Charles's reply and my reaction.
Gord writes:
You and Charles were rappin' about the ol' Korean Tv dramas, and I thought I'd inject some thing hinted at but not explicitly said (or so I thought):
I have about five groups of students split between two classes, who are writing plays that they're going to be performing in early December, as the final exam for their English Drama course.
Besides how energetic and interested they've been in the task of creating playscripts, thinking up characters and conflicts, and so on, there's something I've noticed, which is this: they've all deeply internalized two types of dramatic structures. One of them, upon which I find they rely much less immediately, is the Hollywood film.
The other, though, which comes to them much more naturally, is the Korean TV drama. In most of the groups, once we discussed, you know, stereotypes and representation and the pitfalls of racist and sexist character-creation, they immediately gravitated towards Korean TV drama-type stories. Twin brothers and messed up love triangles, long-unconfessed love, the death of the beloved, and these complex winding plots that seemed to have been conceived in *emulation* of the disconnected, winding plots of TV drama.
When I sat down with one group and talked them through how to unify their play, use fewer than two characters each, communicate more than just what was being said, and so on, they were all bowled over about how plotting the story ahead of time could result in a story so much more unified and, you know, comprehensible!
What I'm thinking is that, having internalized the apparent structure of these structureless shows, it actually looks like a natural dramatic structure to some people. (The way, say, punk music sounds like music to some people, heh.)
It also reminds me of a pet theory of a friend of mine about the melodrama in Korean TV, and the melodrama he's seen friends go through in relationships here... but I think some of that is a case of his friends having, well, quirky taste in women.

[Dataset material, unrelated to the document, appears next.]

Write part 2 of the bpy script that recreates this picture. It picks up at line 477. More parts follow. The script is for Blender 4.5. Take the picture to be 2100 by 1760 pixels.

This isn't unusual in the development of a TV industry (or other entertainment industry). American TV shows from even 10 years ago look almost as clunky to me, and some Canadian shows still did when I lived in Canada 5 years ago. For that matter, some BBC shows still do. (The new Dr. Who, which I really dislike, being one of them.) It's kind of like how it took years and years of swing jazz before we got to the good stuff (which I define as bebop, hard bop, free jazz). Virtuosity is needed for anything very well-connected, and that takes time. When viewers' tastes change, the industry will allow the production method to change. One imagines, and hopes, anyway.